ゴミ屋敷が近ければ、近隣には常に火災リスクがつきまとうのです。

周囲ができる対処法とは

ゴミ屋敷の側に暮らすことは、不快かつ大きなリスクを伴います。とはいえ、ゴミ屋敷の中にある物はその家の『財産』となるため、たとえゴミでも他人が勝手に処分することはできません。ゴミ屋敷が近くにある場合、周囲はどのように対処すればよいのでしょうか。

行政に相談

ゴミ屋敷に対しては、住民が直接話をするのではなく、行政を介するのがベストです。

現在はゴミ屋敷を取り締まるための法律は存在せず、ゴミ処分は屋敷の主の許可を経て行わなければなりません。ところが、ゴミ屋敷の住人がゴミの処分に同意するケースはほぼ無く、大抵の場合近隣住人とのトラブルに発展してしまいます。このような事態を避けるためにも、ゴミ屋敷との交渉は行政に任せるのがよいでしょう。

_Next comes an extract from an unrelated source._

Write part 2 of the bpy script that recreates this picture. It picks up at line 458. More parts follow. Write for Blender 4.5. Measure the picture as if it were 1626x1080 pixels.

自治体によってはゴミ屋敷に強く対処できる『ゴミ屋敷対策条例』を施行しているところもあります。例えば『足立区生活環境の保全に関する条例』を持つ足立区では、区が立入調査をして違反状態を確認すれば、行政代執行も可能です。近隣のゴミ屋敷トラブルについて悩んだら、なるべく早い相談をおすすめします。

交流を持つ

ゴミ屋敷の住民が孤独感を強めている高齢者なら、近所付き合いを積極的に行うことも有効です。始めは拒否されても、何度も声掛けをして『誰かが気にかけてくれている』と感じてもらえれば、孤独感は軽減され、気力が湧いてくる事で、ゴミを片付ける交渉も進むかもしれません。

まとめ

ゴミ屋敷に住む人には高齢者が多く、その原因は認知症、強い孤独などが考えられます。ゴミ屋敷が側にあるだけで周辺の住人は健康被害や火災を恐れて暮らさねばならず、快適な暮らしができません。

近所の家がゴミ屋敷化してしまったら、速やかに行政に相談し、大きなトラブルを防ぎましょう。